O nome de James Cameron normalmente é associado a uma máquina de produzir obras memoráveis. E se os seus belos Na’vi conseguirem se manter na memória do grande público pelas próximas décadas, não será sem razão. Mas o mérito é, mais uma vez, da estética particular, das cores e das formas, do breakthrough tecnológico. A trama em si não tem força para aguentar a pressão do tempo.

A ingenuidade do roteiro não está nos clichês ou nas frases de efeito (aliás, a ideia de que não se possa fazer um bom filme cheio de lugares-comuns é ingênua também). Está no desenvolvimento simplório da retórica e dos recursos da linguagem cinematográfica. Para citar um exemplo que chega a ser cruel pela comparação, basta ver como Spielberg conduz suas tramas. Ele também é o autor de blockbusters que muitas vezes tecem clichês, mas não falha nunca em conquistar o espectador por completo, por meio de artifícios simples como um silêncio bem colocado ou uma montagem reveladora.

As inovações mirabolantes em CG são importantes, mas não são o coração dos seus filmes. A imagem da porta fechada de uma cozinha escura, vista por uma câmera parada e sem efeito especial algum, apenas a expectativa de que um Velociraptor vá forçar a maçaneta a qualquer momento, é suficiente para prender a respiração de qualquer um até o plano seguinte, em “Jurassic Park” (1993).

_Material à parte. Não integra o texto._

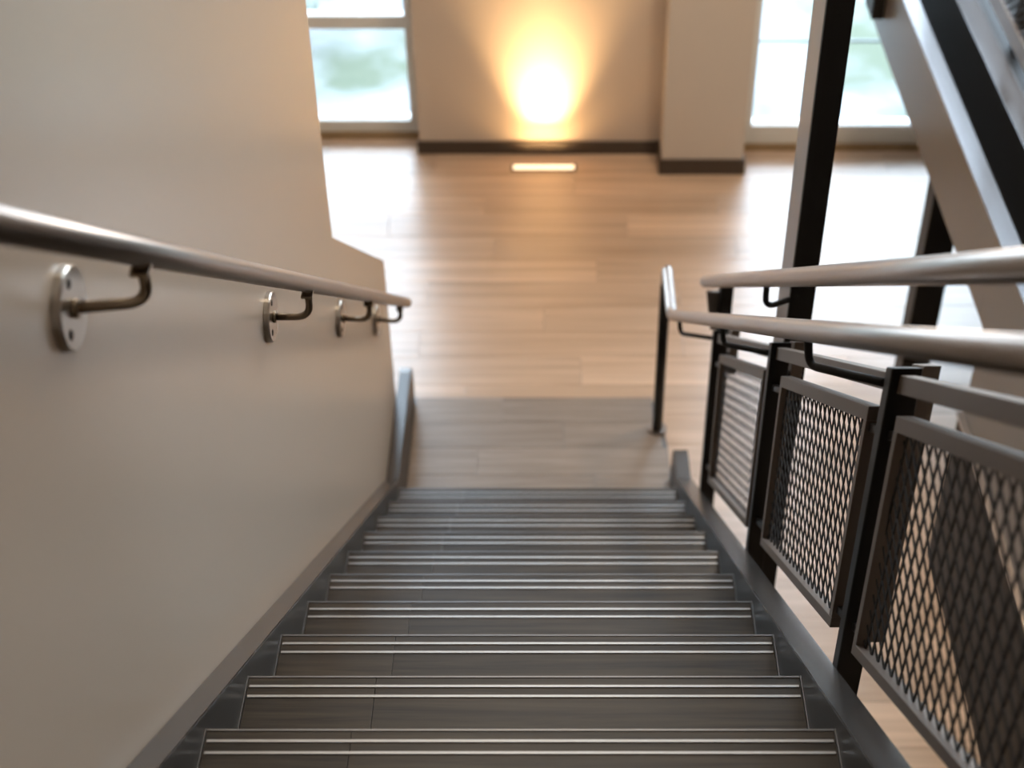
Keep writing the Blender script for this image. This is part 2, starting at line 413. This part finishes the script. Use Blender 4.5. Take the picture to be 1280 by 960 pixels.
# ------------------------------------------------------------------ wall handrail (left)
RL = 0.0205
def lrail(y): return 3.553 - 0.775*(y - 1.289)
hr = thing('wall_handrail', 'brushed steel handrail on round brackets along the beige stair wall', 'handrail', (-0.562, 2.7, lrail(2.7)))
ye = 4.69
MB().tube([(-0.562, 0.35, lrail(0.35)), (-0.562, 2.0, lrail(2.0)), (-0.562, ye, lrail(ye)), (-0.562, ye+0.006, lrail(ye)-0.005)], RL, 32).obj('rail', M['inox'], hr)
for yb, yw, dr in ((0.55, 0.50, 0.06), (1.699, 1.648, 0.058), (2.814, 2.814, 0.096), (3.728, 3.740, 0.096), (4.482, 4.500, 0.096)):
    zc = lrail(yb); zp_ = zc - dr; zl = zc - max(dr, 0.085)
    arm = MB().tube(fillet([(XW+0.010, yw, zp_), (-0.562, yb, zl), (-0.562, yb, zc-RL+0.004)], 0.05), 0.0085, 14)
    arm.box(-0.575, -0.549, yb-0.022, yb+0.022, zc-RL-0.007, zc-RL-0.001)
    arm.tube([(XW+0.011, yw, zp_), (XW+0.020, yw, zp_)], 0.014, 16)
    a = arm.obj('bracket_arm', M['brack'], hr)
    d = MB().disc_x(XW+0.0005, XW+0.013, yw, zp_, 0.060).obj('mounting_plate', M['disc'], hr)
    for an in (90, 210, 330):
        MB().disc_x(XW+0.0125, XW+0.0145, yw+0.040*math.cos(math.radians(an)), zp_+0.040*math.sin(math.radians(an)), 0.0075, 12, 0.001).obj('screw', M['hole'], d)

# ------------------------------------------------------------------ guard on the right stringer
gd = thing('stair_guard', 'black steel guard with metal mesh panels and a brushed steel handrail on the right stringer', 'railing', (0.58, 2.5, NZ(2.5)))
POSTS = (0.82, 1.93, 3.03, 4.14)
for yp in POSTS:
    p = MB(); top = 0.80
    b0 = -0.16 if yp < 4 else NZ(yp)*-1 + 0.0
    p.hexa([(0.5595, yp, NZ(yp)+b0), (0.611, yp, NZ(yp)+b0), (0.611, yp+0.038, NZ(yp)+b0), (0.5595, yp+0.038, NZ(yp)+b0),
            (0.5595, yp, NZ(yp)+top), (0.611, yp, NZ(yp)+top), (0.611, yp+0.038, NZ(yp+0.038)+top), (0.5595, yp+0.038, NZ(yp+0.038)+top)])
    po = p.obj('post', M['steel'], gd, 0.0035)
    # flat bar standing outside the post
    y1 = yp + 0.06
    lo_ = 0.09 if abs(yp-1.93) < 0.01 else 0.60
    MB().hexa([(0.630, y1, NZ(y1)+lo_), (0.660, y1, NZ(y1)+lo_), (0.660, y1+0.07, NZ(y1+0.07)+lo_), (0.630, y1+0.07, NZ(y1+0.07)+lo_),
               (0.630, y1, NZ(y1)+0.80), (0.660, y1, NZ(y1)+0.80), (0.660, y1+0.07, NZ(y1+0.07)+0.80), (0.630, y1+0.07, NZ(y1+0.07)+0.80)]).obj('flat_bar', M['frame'], gd, 0.002)
    MB().box(0.600, 0.640, yp+0.062, yp+0.074, NZ(yp+0.07)+0.66, NZ(yp+0.07)+0.70).obj('spacer', M['steel'], gd)
for a, b in zip(POSTS, POSTS[1:]):
    MB().sbox(0.574, 0.600, a+0.038, b, 0.745, 0.785).obj('top_bar', M['frame'], gd, 0.002)
MB().sbox(0.574, 0.600, 0.1, POSTS[0], 0.745, 0.785).obj('top_bar', M['frame'], gd, 0.002)

def mesh_panel(ya, yb, th=0.0023, lo=0.108, hi=0.702):
    fw, x0, x1 = 0.030, 0.566, 0.594
    f = MB()
    f.sbox(x0, x1, ya, yb, hi-0.034, hi); f.sbox(x0, x1, ya, yb, lo, lo+0.030)
    f.sbox(x0, x1, ya, ya+0.022, lo+0.030, hi-0.034); f.sbox(x0, x1, yb-0.022, yb, lo+0.030, hi-0.034)
    fr = f.obj('mesh_frame', M['frame'], gd, 0.0015)
    # expanded metal: diamond lattice, clipped to the frame
    m = MB(); UU, VV, dp = 0.053, 0.062, th*0.48
    xm = 0.580; y_in0, y_in1, a_lo, a_hi = ya+0.018, yb-0.018, lo+0.024, hi-0.028
    def strand(p, q):
        # p,q = (y, height over nosing line); clip to the rectangle
        (py, pa), (qy, qa) = p, q; t0, t1 = 0.0, 1.0
        for s0, s1, l, h in ((py, qy, y_in0, y_in1), (pa, qa, a_lo, a_hi)):
            d = s1 - s0
            if abs(d) < 1e-9:
                if s0 < l or s0 > h: return
                continue
            u0, u1 = (l-s0)/d, (h-s0)/d
            if u0 > u1: u0, u1 = u1, u0
            t0, t1 = max(t0, u0), min(t1, u1)
        if t1 - t0 < 0.02: return
        y0_, a0_ = py+(qy-py)*t0, pa+(qa-pa)*t0; y1_, a1_ = py+(qy-py)*t1, pa+(qa-pa)*t1
        A = Vector((xm, y0_, NZ(y0_)+a0_)); B = Vector((xm, y1_, NZ(y1_)+a1_))
        d = (B-A).normalized(); n = Vector((0, -d.z, d.y))*th; e = Vector((dp, 0, 0))
        tw = Vector((0.0004 if (qa-pa) > 0 else -0.0004, 0, 0))
        m.hexa([A-n-e-tw, A+n-e+tw, A+n+e+tw, A-n+e-tw, B-n-e-tw, B+n-e+tw, B+n+e+tw, B-n+e-tw])
    # lattice with one axis along the flight and one across it
    cs, sn = 1/math.hypot(1, SL), SL/math.hypot(1, SL)
    yc, zc_ = (ya+yb)/2, NZ((ya+yb)/2) + (lo+hi)/2
    def cell(u, v):
        y_ = yc + u*cs + v*sn; z_ = zc_ - u*sn + v*cs
        return (y_, z_ - NZ(y_))
    nu = int(0.85/UU); nv = int(0.75/VV)
    for i in range(-nu, nu+1):
        for j in range(-nv, nv+1):
            cu, cv = i*UU, j*VV
            T, R_, B_, L_ = (cu, cv+VV/2), (cu+UU/2, cv), (cu, cv-VV/2), (cu-UU/2, cv)
            for p, q in ((T, R_), (R_, B_), (B_, L_), (L_, T)):
                strand(cell(*p), cell(*q))
    mo = m.obj('mesh_infill', M['mesh'], gd); mo['kind'] = 'stuff'
    # fixing tabs to the posts
    for hh in (lo+0.045, hi-0.06):
        for y0_, y1_ in ((yb, yb+0.14), (ya-0.075, ya)):
            MB().sbox(0.574, 0.586, y0_, y1_, hh, hh+0.02).obj('fixing_tab', M['steel'], gd)
mesh_panel(3.135, 4.00, 0.0014)
mesh_panel(2.055, 2.89)
mesh_panel(0.95, 1.88)

# handrail on the guard
RX = 0.46
def rrail(y): return 1.119 - 0.745*(y - 4.338)
path = fillet([(RX, 0.3, rrail(0.3)), (RX, 2.0, rrail(2.0)), (RX, 4.64, rrail(4.64)), (RX, 4.966, rrail(4.64)), (RX, 4.966, zp+0.001)], 0.05, 8)
MB().tube(path[:], 0.0205, 28).obj('handrail', M['inox'], gd)
MB().tube([(RX, 4.966, zp+0.0005), (RX, 4.966, rrail(4.64)-0.09)], 0.0218, 24).obj('newel_post', M['steel'], gd)
MB().tube([(RX, 4.966, zp+0.0005), (RX, 4.966, zp+0.008)], 0.042, 28).obj('foot_plate', M['inox'], gd)
for yp in POSTS:
    ys = yp + 0.21; zr = rrail(ys) - 0.018
    ze = NZ(yp+0.04) + 0.765
    MB().tube(fillet([(RX, ys, zr), (RX+0.006, ys-0.004, zr-0.058), (0.5620, yp+0.04, ze)], 0.04), 0.0078, 12).obj('bracket_arm', M['steel'], gd)

# ------------------------------------------------------------------ upper guard rail behind
ug = thing('upper_guard_rail', 'higher brushed steel rail running behind the mesh guard', 'railing', (0.56, 4.4, 0.0))
def urail(y): return 1.185 - 0.7325*(y - 4.458)
MB().tube([(0.56, 0.3, urail(0.3)), (0.56, 2.0, urail(2.0)), (0.56, 4.47, urail(4.47))], 0.0225, 28).obj('rail', M['inox'], ug)
MB().box(0.600, 0.648, 4.36, 4.41, 0.0, urail(4.38)-0.0).obj('post', M['steel'], ug, 0.003)
MB().prism_y([(0.556, urail(4.44)-0.018), (0.601, urail(4.44)-0.018), (0.601, urail(4.44)-0.19), (0.580, urail(4.44)-0.19)], 4.40, 4.412).obj('end_gusset', M['beam'], ug)
MB().tube(fillet([(0.56, 3.20, urail(3.20)-0.018), (0.562, 3.205, urail(3.2)-0.10), (0.634, 3.245, urail(3.2)-0.10)], 0.04), 0.008, 12).obj('bracket_arm', M['steel'], ug)
tcx = thing('steel_column', 'tall slender black steel column with brown-lit side, rising behind the handrails', 'column', (0.66, 3.32, 0.0))
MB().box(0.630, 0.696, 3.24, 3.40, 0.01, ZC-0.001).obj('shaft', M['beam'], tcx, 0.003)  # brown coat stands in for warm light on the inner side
MB().box(0.600+0.03, 0.74, 3.20, 3.44, 0.0, 0.012).obj('base_plate', M['steel'], tcx)
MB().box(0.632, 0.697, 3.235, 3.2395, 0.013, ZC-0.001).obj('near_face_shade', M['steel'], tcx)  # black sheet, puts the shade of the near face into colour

# ------------------------------------------------------------------ raised landing at the right
rl = thing('raised_landing', 'raised steel landing with a deep edge beam behind the guard at the right', 'landing', (2.4, 4.0, 0.0))
YE = 7.05
MB().box(1.502, 1.570, -0.5, YE, 1.5275, 1.531).obj('top_flange', M['flange'], rl)
b = MB().box(1.500, 1.568, 4.24, YE, 1.517, 1.527).box(1.500, 1.512, 4.24, YE, 1.20, 1.517).box(1.500, 1.568, 4.24, YE, 1.19, 1.20)
b.obj('edge_beam', M['beam'], rl, 0.001)
MB().box(1.500, 1.568, -0.5, 4.24, 1.19, 1.527).obj('edge_beam', M['beam'], rl, 0.001)
MB().box(1.569, 1.729, -0.5, YE, 1.22, 1.24).obj('trough', M['steel'], rl)
MB().box(1.730, 1.860, -0.5, YE, 1.20, 1.5265).obj('inner_beam', M['steel'], rl)
MB().box(1.730, 1.822, -0.5, YE, 1.527, 1.531).obj('top_flange', M['flange'], rl, 0.001)
MB().box(1.861, 3.4, -0.5, YE, 1.40, 1.525).obj('deck', M['steel'], rl)
MB().box(1.835, 1.865, -0.5, YE, 1.575, 1.650).obj('panel_frame', M['beam'], rl, 0.003)
mm = MB()
for i in range(0, 46):
    for j in range(0, 14):
        cy, cz = 4.4 + i*0.056, 1.67 + j*0.041
        for (p, q) in (((cy, cz-.0205), (cy+.028, cz)), ((cy+.028, cz), (cy, cz+.0205)), ((cy, cz+.0205), (cy-.028, cz)), ((cy-.028, cz), (cy, cz-.0205))):
            A = Vector((1.85, *p)); B = Vector((1.85, *q)); d = (B-A).normalized(); n = Vector((0, -d.z, d.y))*0.0028; e = Vector((0.003, 0, 0))
            mm.hexa([A-n-e, A+n-e, A+n+e, A-n+e, B-n-e, B+n-e, B+n+e, B-n+e])
o = mm.obj('mesh_infill', M['steel'], rl); o['kind'] = 'stuff'
for y_ in (4.3, 5.6, 6.95):
    MB().box(1.870, 1.910, y_, y_+0.05, 1.53, 2.5).obj('guard_post', M['steel'], rl, 0.003)
MB().box(1.850, 1.915, 4.3, YE, 2.5, 2.53).obj('guard_cap', M['inox'], rl)
MB().box(1.55, 1.672, 5.21, 5.33, 0.0, 1.19).obj('support_post', M['steel'], rl, 0.004)
MB().box(3.2, 3.32, 5.21, 5.33, 0.0, 1.45).obj('support_post', M['steel'], rl, 0.004)
MB().box(1.445, 1.4995, 6.33, 6.50, 1.29, 2.1).obj('hanger_plate', M['steel'], rl, 0.003)
# solid side below the landing nearer the viewer
MB().box(1.504, 1.560, -0.5, 4.236, 0.0, 0.74).obj('side_panel', M['steel'], rl, 0.002)
MB().box(1.495, 1.560, -0.5, 4.238, 0.74, 0.755).obj('panel_ledge', M['inox'], rl, 0.001)
MB().box(1.520, 1.560, -0.5, 4.236, 0.755, 1.19).obj('upper_side_panel', M['beam'], rl, 0.002)
MB().box(1.56, 3.3, 4.17, 4.236, 0.0, 1.45).obj('end_panel', M['steel'], rl)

Vale lembrar que esse filme de Spielberg também nos bombardeou de publicidade e expectativa antes da sua estreia, se valendo da tecnologia de vanguarda que ele empregou para fazer com que os dinossauros parecessem reais. Mas não é a CG que dita o filme, como na produção de James Cameron. Logo, “Avatar” definitivamente não é a revolução do cinema, porque o cinema está longe de ser só cores e formas bonitas escritas com luz na tela grande.